My parents put together a scrapbook of my first grade experiences at Trinity Lutheran School. It had photos, school papers, drawings and my lessons. Dad was away working Kennett during this period, so we kept in touch by phone a couple times a week and on weekends. I think he must have been responsible for the diary portion of the scrapbook.

Seeing Warren’s status report made me think of this entry from Sunday, September 19, 1953: “The whole family went to 8 o’clock church. I didn’t wiggle very much. To pass the time away, I counted 13 bugs on the wall….

Exhibit preview Oct. 16

Warren must have been standing guard to keep the kids from drawing mustaches (and worse) on my photos being exhibited in the museum.

I’m going to be doing a preview “picking party” slide and video show at the Lutheran Heritage Center and Museum Tuesday, October 16, at 6:30pm. I have more material than will fit into the slot allocated for my presentation at an immigration conference scheduled for the next week, so I’m looking for folks who can help me trim. (“All of the above” might be the correct answer, but, please, be gentle.)

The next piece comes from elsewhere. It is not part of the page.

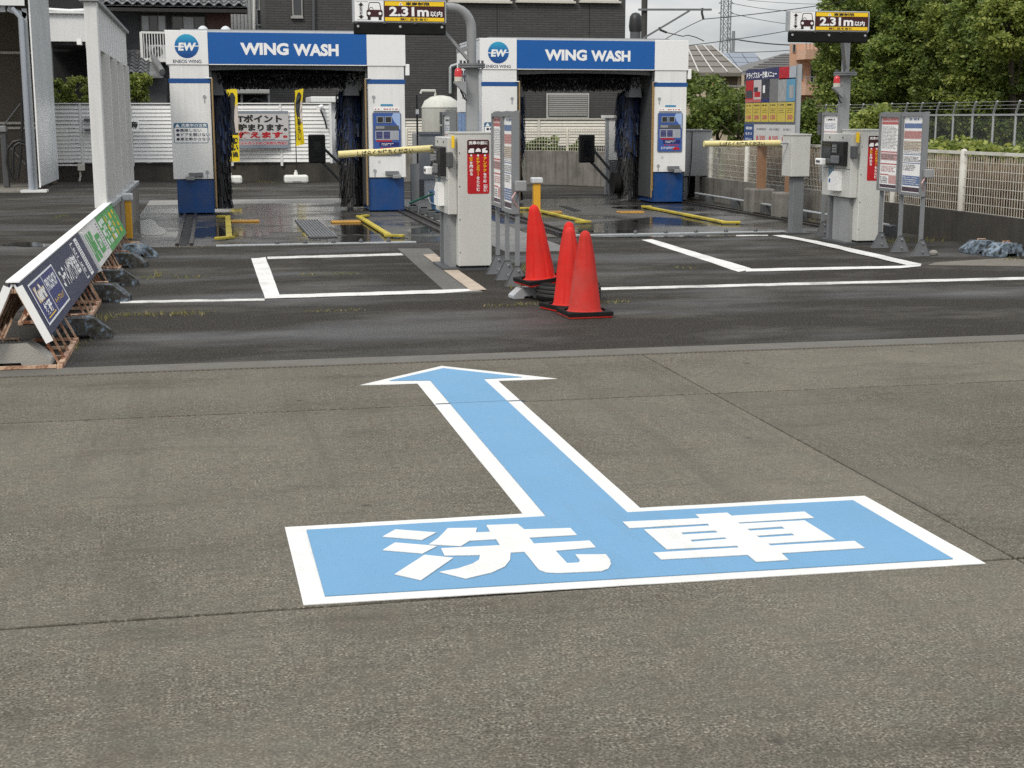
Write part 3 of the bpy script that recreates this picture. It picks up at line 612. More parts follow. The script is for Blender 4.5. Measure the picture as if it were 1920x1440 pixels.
# the tall evergreen screen beyond the railway fence
for i, (px, pyc, Y, rx, rz, m, lab) in enumerate([
    (1612, 60, 78, 2.2, 6.2, LEAF_D, 'dark evergreen at the left end of the tall screen, against the sky'),
    (1655, 120, 72, 3.2, 5.4, LEAF_D, 'dark evergreen behind the right height limit post'),
    (1672, -20, 78, 3.4, 3.4, LEAF_D, 'dense dark tree top above the right height limit sign'),
    (1740, 100, 66, 3.6, 6.0, LEAF_D, 'dark bushy evergreen in the middle of the screen'),
    (1830, 100, 60, 3.0, 5.2, LEAF_M, 'mid green tree with pale sprays right of the screen middle'),
    (1915, 90, 55, 3.2, 5.6, LEAF_D, 'dark green tree at the right edge of the picture'), (1790, -30, 66, 3.6, 3.0, LEAF_D, 'dark tree top behind the pale sprays at the top right')]):
    c = D(px, pyc, Y); tree(lab, (c.x, c.y, 0), c.z+rz, c, rx, rx*.8, rz, 520, .5, 150, .19, m, 11+i, 'tall evergreens beyond the railway fence')
for i, (px, pyc, Y, rx, rz, lab) in enumerate([(1800, 40, 58.7, 1.7, 1.5, 'yellow green leafy branch tree in front of the dark evergreens'), (1895, 45, 51.8, 1.3, 1.2, 'yellow green young tree at the right edge of the screen'), (1835, 165, 55.6, 1.4, 1.7, 'pale green shrub low in the evergreen screen')]):
    c = D(px, pyc, Y); tree(lab, (c.x, c.y, 0), c.z+rz, c, rx, rx*.8, rz, 60, .42, 140, .17, LEAF_Y, 40+i, name='young_tree')
# shrubs between the lot and the railway
for i, (px, pyc, Y, rx, rz, m, lab) in enumerate([
    (1312, 195, 44, 1.3, .85, LEAF_M, 'loose green shrub right beside the right gate'), (1385, 225, 40, 1.5, .9, LEAF_M, 'rounded green shrub left of the menu board'), (1345, 215, 42, 1.1, .6, LEAF_M, 'low green shrub behind the grey cabinet'),
    (1515, 245, 38, .8, .7, LEAF_M, 'green shrub right of the menu board'), (1640, 248, 34, .8, .5, LEAF_Y, 'bright green vine heap behind the right kiosk'),
    (1810, 291, 24, .9, .12, LEAF_Y, 'bright green vine spilling over the white mesh fence'), (1450, 235, 46, 1.3, .9, LEAF_D, 'dark shrub behind the menu board'),
    (1590, 240, 52, 1.2, .6, LEAF_D, 'dark scrub left of the right kiosk')]):
    c = D(px, pyc, Y); tree(lab, (c.x, c.y, -.03), c.z+rz, c, rx, rx*.8, rz, 46, .3, 110, .13, m, 60+i, 'shrubs beyond the right wall', name='shrub', cat='shrub')
for i, (px, pyc, Y, rx, rz, lab) in enumerate([(130, 172, 38.9, .75, .35, 'light green climber spilling over the white fence by the shed'), (252, 165, 39.2, .42, .42, 'light green shrub behind the white partition'), (1020, 282, 36.0, .55, .3, 'leafy vine climbing the cream mesh fence'), (1085, 285, 35.0, .35, .25, 'small leafy vine by the guide display of the right gate')]):
    c = D(px, pyc, Y); tree(lab, (c.x, c.y+.1, 0), c.z+rz, c, rx, .25, rz, 40, .16, 70, .085, LEAF_Y if i < 2 else LEAF_M, 80+i, 'climbers on the fences', name='climbing_plant', cat='climber')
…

I’d love to have folks see the photos hanging in the exhibit and have a chance to hear my war stories. (I’m pretty sure some of my old teachers figured that I had pretty good chance of hanging, but they were thinking of Jackson’s Hanging Tree, not a museum.)

Seelitz Valley

This is one of the reasons I’ve been working to document the German communities in Perry County. I showed up at the Altenburg Lutheran Heritage Center and Museum a couple of years ago with my laptop full of photos I had taken in Wittenberg and the area, including some aerials of places I couldn’t identify.

Wilmar Degenhardt happened to be in that day and started looking over my shoulder. Here’s his reaction when he spotted the Seeltiz home he was born in and where he lived until he left for the Navy during World War II.

Video of Seelitz

This will be part of my presentation in October.